Lesson: Telling the story early is never a bad thing.

  1. Keep learning

“Of a collection of horrendous failings, learning is my strength. I enjoy learning. I always found the time to read blog posts, related or unrelated. The desire is there.”

Lesson: You don’t ever have to make time for learning if it’s what drives you.

  1. Don’t be caught up in stuff you love

“The hardest thing for me personally is I like to build stuff, but now my job is to help others build stuff. I confess I am currently diverted by natural language understanding, so I have to apply discipline. Being a CEO has made me a more rounded person – dealing with more people than I have to.”

Lesson: It’s always tempting to do what you know and love but that’s not right if you are a leader.

  1. The C in CEO means Communications

On one thing he could have done differently – “My role as founder and CEO is to act as the communication and interconnecting hub, it’s a massive part of my role rather than something on the side.”
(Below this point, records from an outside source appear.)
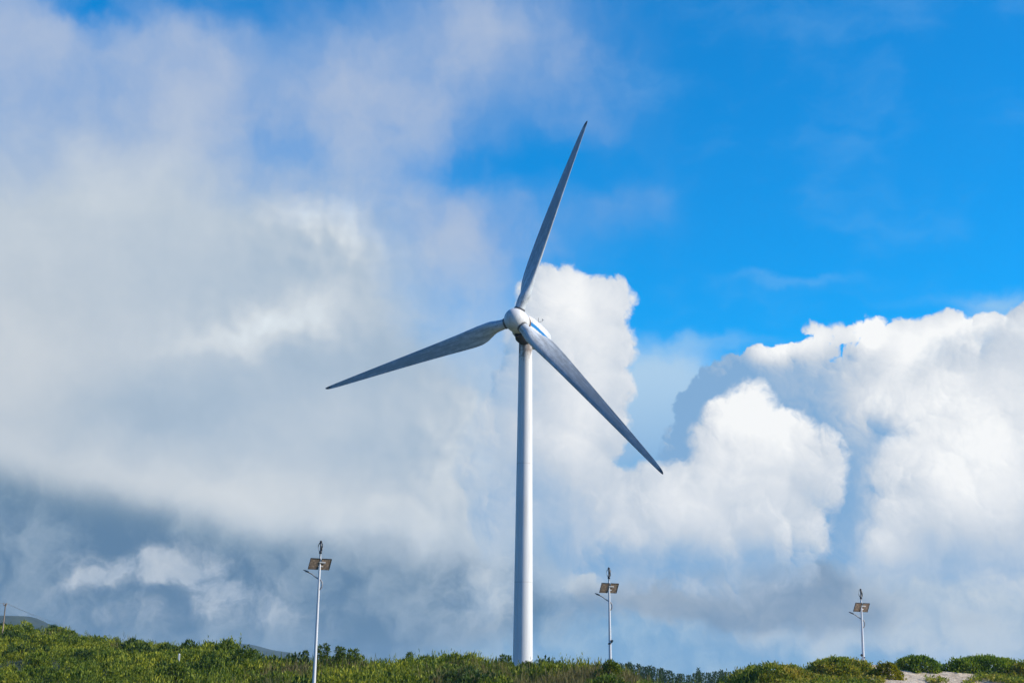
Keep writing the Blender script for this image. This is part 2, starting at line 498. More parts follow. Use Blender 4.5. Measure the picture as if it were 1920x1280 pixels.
put(p.inputs['Base Color'], mix(noise(c, 6, 3, 0.6, '3D'), (0.01, 0.015, 0.04), (0.02, 0.025, 0.05)))
p.inputs['Roughness'].default_value = 0.15
mt_wood = paint('weathered_wood', (0.34, 0.26, 0.19), (0.16, 0.12, 0.09), 0.85, 0, 0.9, 3, (1, 1, 0.1))
mt_post = paint('white_post', (0.8, 0.8, 0.78), (0.5, 0.45, 0.4), 0.6, 0, 0.4)
mt_bark = paint('bark', (0.09, 0.065, 0.045), (0.04, 0.03, 0.02), 0.9, 0, 0.9, 3)


def foliage(name, cols, patch_scale=0.09, transl=0.35, stops=(0.34, 0.5, 0.66)):
    """leaves whose tint wanders from plant to plant and leaf to leaf"""
    m = bpy.data.materials.new(name)
    m.use_nodes = True
    t = N.nt = m.node_tree
    t.nodes.clear()
    pos = world_pos()
    v = noise(pos, patch_scale, 3, 0.6, '3D') * 0.60 + noise(pos, patch_scale * 9, 2, 0.5, '3D') * 0.25 + island() * 0.15
    colr = cramp(v, list(zip(stops, cols)))
    colr = N.vec('SCALE', colr, island() * 0.55 + 0.72)
    d = t.nodes.new('ShaderNodeBsdfPrincipled')
    d.inputs['Roughness'].default_value = 0.62
    d.inputs['Specular IOR Level'].default_value = 0.25
    t.links.new(colr.s, d.inputs['Base Color'])
    tr = t.nodes.new('ShaderNodeBsdfTranslucent')
    t.links.new(N.vec('MULTIPLY', colr, (1.15, 1.2, 0.6)).s, tr.inputs['Color'])
    mx = t.nodes.new('ShaderNodeMixShader')
    mx.inputs[0].default_value = transl
    t.links.new(d.outputs[0], mx.inputs[1])
    t.links.new(tr.outputs[0], mx.inputs[2])
    o = t.nodes.new('ShaderNodeOutputMaterial')
    t.links.new(mx.outputs[0], o.inputs[0])
    return m


mt_scrub = foliage('scrub_leaves', [(0.06, 0.115, 0.012), (0.165, 0.215, 0.018), (0.38, 0.37, 0.03)], 0.16, 0.27)
mt_reed = foliage('dry_reeds', [(0.13, 0.115, 0.045), (0.22, 0.18, 0.08), (0.15, 0.18, 0.04)])
mt_bush = foliage('bush_leaves', [(0.045, 0.09, 0.012), (0.10, 0.15, 0.016), (0.19, 0.23, 0.025)])
mt_con = foliage('conifer_needles', [(0.035, 0.075, 0.022), (0.055, 0.105, 0.028), (0.08, 0.13, 0.035)], 0.05, 0.2)
mt_dune = foliage('dune_leaves', [(0.08, 0.15, 0.02), (0.24, 0.29, 0.035), (0.50, 0.38, 0.08)], 0.5)
mt_dune_g = foliage('green_dune_leaves', [(0.06, 0.13, 0.02), (0.17, 0.26, 0.03), (0.34, 0.37, 0.05)], 0.5)
mt_darkleaf = foliage('dark_shrub_leaves', [(0.025, 0.06, 0.012), (0.05, 0.09, 0.014), (0.08, 0.13, 0.02)], 0.2, 0.2)
mt_dune_y = foliage('yellow_dune_leaves', [(0.14, 0.16, 0.015), (0.30, 0.28, 0.018), (0.36, 0.30, 0.02)], 0.35)

mt_ground, p = material('sandy_ground')
pos = world_pos()
gx, gy, gz = sepxyz(pos)
g1 = noise(pos, 0.16, 5, 0.6, '3D')
g2 = noise(pos, 2.2, 5, 0.65, '3D')
soil = mix(g2, (0.030, 0.055, 0.016), (0.06, 0.075, 0.03))
sand = mix((g2 * 0.7 + g1 * 0.3).ramp(0.38, 0.62), (0.50, 0.38, 0.25), (0.76, 0.63, 0.46))
far = mix(noise(pos, 0.01, 4, 0.6, '3D'), (0.05, 0.075, 0.03), (0.10, 0.11, 0.05))
onsand = ((gx - gy * 0.155) + (g1 - 0.5) * 4).ramp(-1.5, 1.5) * gy.ramp(185, 150) * gy.ramp(88, 97)
put(p.inputs['Base Color'], mix(gy.ramp(170, 260), mix(onsand, soil, sand), far))
p.inputs['Roughness'].default_value = 0.95
bump(p, g2 + noise(pos, 9, 3, 0.6, '3D') * 0.4, 0.6, 0.25)

mt_hill, p = material('hill_woods')
pos = world_pos()
h1 = noise(pos, 0.02, 8, 0.75, '3D')
put(p.inputs['Base Color'], mix(h1.ramp(0.35, 0.65), (0.012, 0.026, 0.016), (0.045, 0.062, 0.036)))
p.inputs['Roughness'].default_value = 0.95

# ------------------------------------------------------------------ object helpers


def mesh(name, verts, faces, m, smooth=False):
    me = bpy.data.meshes.new(name)
    me.from_pydata([tuple(map(float, v)) for v in verts], [], faces)
    me.materials.append(m)
    if smooth: me.shade_smooth()
    me.update()
    return me


def obj(name, me, parent=None, loc=None, rot=None):
    o = bpy.data.objects.new(name, me)
    C.objects.link(o)
    if parent is not None: o.parent = parent
    if loc is not None: o.location = loc
    if rot is not None: o.rotation_euler = rot
    return o


def tag(o, label=None, cat=None, group=None, kind=None):
    for k, v in (('label', label), ('category', cat), ('group', group), ('kind', kind)):
        if v: o[k] = v
    return o


def empty(name, loc, label, cat, group=None):
    o = bpy.data.objects.new(name, None)
    o.empty_display_size = 0.3
    C.objects.link(o)
    o.location = loc
    return tag(o, label, cat, group)


def join(parts):
    v, f = [], []
    for pv, pf in parts:
        k = len(v)
        v += list(pv)
        f += [tuple(i + k for i in q) for q in pf]
    return v, f


def box(cx, cy, cz, sx, sy, sz, M=None):
    v = [Vector((cx + a * sx / 2, cy + b * sy / 2, cz + c_ * sz / 2)) for a in (-1, 1) for b in (-1, 1) for c_ in (-1, 1)]
    if M is not None: v = [M @ q for q in v]
    return v, [(0, 1, 3, 2), (4, 6, 7, 5), (0, 4, 5, 1), (2, 3, 7, 6), (0, 2, 6, 4), (1, 5, 7, 3)]


def tube(pts, rad, n=10, cap=True):
    pts = [Vector(q) for q in pts]
    v, f = [], []
    ref = Vector((0, 0, 1))
    for i, q in enumerate(pts):
        t = (pts[min(i + 1, len(pts) - 1)] - pts[max(i - 1, 0)]).normalized()
        a = t.cross(ref if abs(t.dot(ref)) < 0.95 else Vector((0, 1, 0))).normalized()
        b = t.cross(a)
        r = rad[i] if hasattr(rad, '__len__') else rad
        for k in range(n):
            an = 2 * math.pi * k / n
            v.append(q + (a * math.cos(an) + b * math.sin(an)) * r)
    for i in range(len(pts) - 1):
        for k in range(n):
            f.append((i * n + k, i * n + (k + 1) % n, (i + 1) * n + (k + 1) % n, (i + 1) * n + k))
    if cap:
        f.append(tuple(range(n)))
        f.append(tuple(range(len(v) - n, len(v)))[::-1])
    return v, f


def lathe(prof, n=48, axis='z'):
    """prof: (radius, height)"""
    v, f = [], []
    for r, h in prof:
        for k in range(n):
            a = 2 * math.pi * k / n
            v.append(Vector((r * math.cos(a), r * math.sin(a), h)))
    for i in range(len(prof) - 1):
        for k in range(n):
            f.append((i * n + k, i * n + (k + 1) % n, (i + 1) * n + (k + 1) % n, (i + 1) * n + k))
    f.append(tuple(range(n))[::-1])
    f.append(tuple(range(len(v) - n, len(v))))
    return v, f


def catmull(pts, n=6):
    pts = [Vector(q) for q in pts]
    out = []
    for i in range(len(pts) - 1):
        a, b, c_, d = pts[max(i - 1, 0)], pts[i], pts[i + 1], pts[min(i + 2, len(pts) - 1)]
        for k in range(n):
            t = k / n
            out.append(0.5 * ((2 * b) + (c_ - a) * t + (2 * a - 5 * b + 4 * c_ - d) * t * t + (3 * b - a - 3 * c_ + d) * t ** 3))
    out.append(pts[-1])
    return out


def leaf_mesh(name, pos, dirs, length, width, m, extra=None):
    """one mesh of many small pointed leaves, each folded a little"""
    n = len(pos)
    dirs = dirs / np.linalg.norm(dirs, axis=1)[:, None]
    rnd = rng.normal(size=(n, 3))
    side = np.cross(dirs, rnd)
    side /= np.linalg.norm(side, axis=1)[:, None] + 1e-9
    nor = np.cross(side, dirs)
    L = np.asarray(length).reshape(-1, 1) * np.ones((n, 1))
    W = np.asarray(width).reshape(-1, 1) * np.ones((n, 1))
    mid = pos + dirs * L * 0.45
    v = np.stack([pos, mid + side * W / 2 + nor * W * 0.15, pos + dirs * L - nor * W * .2, mid - side * W / 2 + nor * W * 0.15], 1).reshape(-1, 3)
    idx = np.arange(4 * n, dtype=np.int32)
    if extra:
        ev = np.array([tuple(q) for q in extra[0]], dtype=float)
        v = np.concatenate([v, ev])
    me = bpy.data.meshes.new(name)
    me.vertices.add(len(v))
    me.vertices.foreach_set('co', v.astype(np.float32).ravel())
    me.loops.add(4 * n)
    me.loops.foreach_set('vertex_index', idx)
    me.polygons.add(n)
    me.polygons.foreach_set('loop_start', np.arange(0, 4 * n, 4, dtype=np.int32))
    me.polygons.foreach_set('loop_total', np.full(n, 4, dtype=np.int32))
    me.materials.append(m)
    me.update(calc_edges=True)
    me.validate()
    return me


# ------------------------------------------------------------------ the land
def crest(rows):
    """rows of px, py of the skyline and the depths of the foot and of the crest, as functions of the bearing x / y"""
    a = [ray(r_[0], r_[1])[0] for r_ in rows]
    t = [ray(r_[0], r_[1])[2] for r_ in rows]
    return np.array(a), np.array(t), np.array([r_[2] for r_ in rows], float), np.array([r_[3] for r_ in rows], float), np.array([r_[4] for r_ in rows], float)


# px, py of the foliage top, depth of foot, depth of crest, height of the plants there
SCRUB = crest([(-260, 1135, 106, 190, 1.2), (-60, 1156, 106, 180, 1.2), (0, 1164, 106, 175, 1.2), (100, 1170, 106, 170, 1.3), (200, 1184, 106, 160, 1.6),
               (300, 1191, 105, 150, 1.7), (400, 1198, 105, 140, 1.8), (450, 1209, 105, 135, 1.8), (480, 1216, 105, 132, 1.8), (510, 1222, 105, 130, 1.9),
               (600, 1224, 104, 128, 1.9), (700, 1224, 104, 127, 1.9), (800, 1227, 104, 126, 1.9), (900, 1225, 103, 125, 1.9), (950, 1230, 103, 124, 1.8),
               (1000, 1234, 102, 122, 1.7), (1090, 1240, 101, 114, 1.7), (1140, 1241, 100, 110, 1.6), (1175, 1250, 100, 112, 1.7), (1225, 1267, 100, 114, 1.7),
               (1290, 1281, 100, 116, 1.6), (1380, 1292, 100, 118, 1.5), (1450, 1296, 100, 118, 1.2), (2200, 1296, 100, 118, 1.2)])
DUNE = crest([(1340, 1330, 99, 112, 0), (1385, 1292, 99, 112, 0), (1410, 1268, 99, 112, 0), (1460, 1262, 98, 112, 0), (1520, 1262, 98, 112, 0), (1600, 1252, 98, 112, 0),
              (1640, 1249, 98, 112, 0), (1690, 1253, 98, 112, 0), (1760, 1256, 97, 112, 0), (1800, 1259, 97, 112, 0), (1920, 1259, 97, 112, 0), (2100, 1250, 96, 112, 0), (2400, 1262, 96, 112, 0)])


def sstep(x):
    x = np.clip(x, 0, 1)
    return x * x * (3 - 2 * x)


def wob(x, y, s, seed):
    r_ = np.random.default_rng(seed)
    tot = 0
    for k in range(7):
        f = s * (0.6 + 0.35 * k)
        an = r_.uniform(0, 6.28)
        tot = tot + np.sin((x * math.cos(an) + y * math.sin(an)) * f + r_.uniform(0, 6.28)) / (1 + 0.45 * k)
    return tot / 2.6


def rise(tab, x, y, power, back):
    a = x / np.maximum(y, 40)
    t, y0, yc, ph = (np.interp(a, tab[0], tab[i]) for i in (1, 2, 3, 4))
    zc = np.maximum(1.7 + t * yc - ph, 0)
    u = np.clip((y - y0) / (yc - y0), 0, 1) ** power
    u = np.where(u < 1, u * (1 - 0.25 * np.clip(1 - u * 6, 0, 1)), 1)
    return zc * u * (1 - sstep((y - yc - back) / 60))


def ground_z(x, y):
    x, y = np.asarray(x, float), np.asarray(y, float)
    a = x / np.maximum(y, 40)
    s = rise(SCRUB, x, y, 0.85, 55)
    d = rise(DUNE, x, y, 0.8, 12)
    w = sstep((y - 96) / 12) * (1 - sstep((y - 230) / 60))
    s = s + w * 0.22 * wob(x, y, 0.35, 3)
    d = d + w * (0.30 * wob(x, y, 0.55, 8) + 0.20 * wob(x, y, 1.7, 9)) * (a > 0.15)
    return np.maximum(np.maximum(s, d), 0.0 + 0.10 * wob(x, y, 0.2, 5))


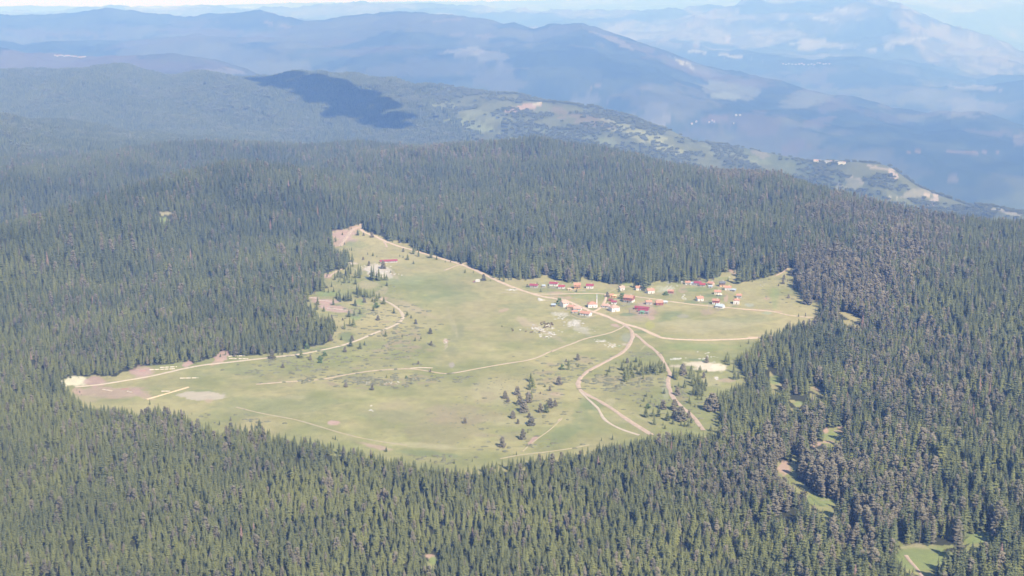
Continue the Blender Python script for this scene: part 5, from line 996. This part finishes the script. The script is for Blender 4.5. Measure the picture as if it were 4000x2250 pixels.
# ------------------------------------------------------------------ clouds above the frame, which shade parts of the woods
M_cloud, t, b = newmat('cloud_white', 1.0); b.inputs['Base Color'].default_value = (.9, .9, .92, 1); b.inputs['Specular IOR Level'].default_value = 0
def cloud(tx, ty, tz, lx, ly, ang, seed, alt=1700, n=26):
    k = (alt - tz) / sdir[2]; cx, cy = tx + sdir[0] * k, ty + sdir[1] * k
    r_ = random.Random(seed); V = []; Fc = []; ca, sa = math.cos(ang), math.sin(ang)
    for q in range(n):
        u = r_.uniform(-1, 1); v = r_.uniform(-1, 1) * math.sqrt(1 - u * u); a = u * lx; b_ = v * ly; s = min(lx, ly) * r_.uniform(.3, .62)
        ox, oy, oz = a * ca - b_ * sa, a * sa + b_ * ca, r_.uniform(0, .5) * s; base = len(V); nn, mm = 9, 5
        for i in range(mm + 1):
            th = math.pi * i / mm
            for j in range(nn):
                ph = 6.283 * j / nn; rr = s * r_.uniform(.85, 1.15); V.append((ox + rr * math.sin(th) * math.cos(ph), oy + rr * math.sin(th) * math.sin(ph), oz + rr * math.cos(th) * .45))
        for i in range(mm):
            for j in range(nn): Fc.append((base + i * nn + j, base + (i + 1) * nn + j, base + (i + 1) * nn + (j + 1) % nn, base + i * nn + (j + 1) % nn))
    m = bpy.data.meshes.new('cloud'); m.from_pydata(V, [], Fc); m.materials.append(M_cloud); o = bpy.data.objects.new('cloud', m); COL.objects.link(o); o.location = (cx, cy, alt); tag(o, 'white cumulus cloud above the frame shading the woods', 'cloud', kind='stuff')
def shade(px_, py_, lx, ly, ang, seed):
    X, Y, Z, D = (float(v[0]) for v in at([px_], [py_])); cloud(X, Y, Z, lx, ly, ang, seed)
shade(1060, 322, 110, 110, 0, 1); shade(1190, 345, 130, 150, .2, 2); shade(1310, 380, 130, 170, .3, 5); shade(1420, 432, 110, 150, .4, 6); shade(1520, 485, 80, 110, .4, 8)


# ------------------------------------------------------------------ the air
hb = MB(); zb_ = float(HZ.min()) - 3; hb.box(-36000, 36000, -600, 53000, zb_, 430)
haze = hb.build('haze', bpy.data.materials.new('haze_air')); tag(haze, 'blue summer haze between the near forest and the far ranges', 'haze', kind='stuff')
hm_ = haze.data.materials[0]; hm_.use_nodes = True; t = hm_.node_tree
for n in list(t.nodes):
    if n.type != 'OUTPUT_MATERIAL': t.nodes.remove(n)
out = [n for n in t.nodes if n.type == 'OUTPUT_MATERIAL'][0]
pv = t.nodes.new('ShaderNodeVolumePrincipled'); pv.inputs['Color'].default_value = (.235, .435, 1.0, 1); pv.inputs['Density'].default_value = 1.27e-4
pv.inputs['Absorption Color'].default_value = (1, 1, 1, 1); pv.inputs['Density Attribute'].default_value = ''; pv.inputs['Anisotropy'].default_value = -0.12
t.links.new(pv.outputs[0], out.inputs['Volume'])
print('forest trees', len(P_), 'lone', len(keepers))
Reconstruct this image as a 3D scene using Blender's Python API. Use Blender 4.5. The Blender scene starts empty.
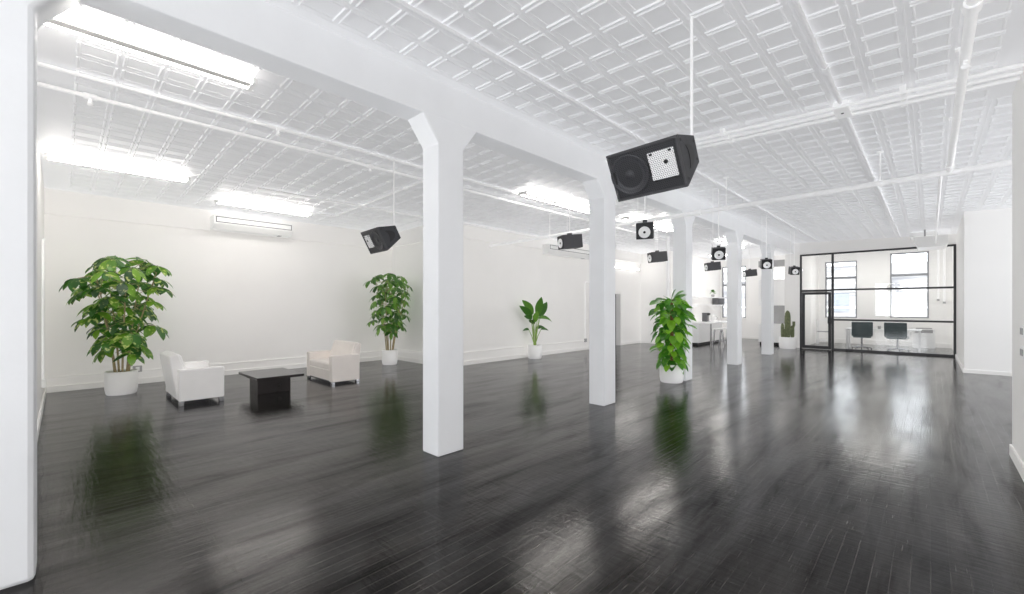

Lesson: Be the chief communicator

  1. The difference between persistence and tenacity

“You need to really care about the difference between persistence and tenacity. Doing the same thing and expecting a different outcome is insanity. Tenacity is running at the wall from a different angle. It’s the same amount of grit and persistence, but coming at it from a different angle.”

Lesson: Persistence can be painful on the head, tenacity frees the mind.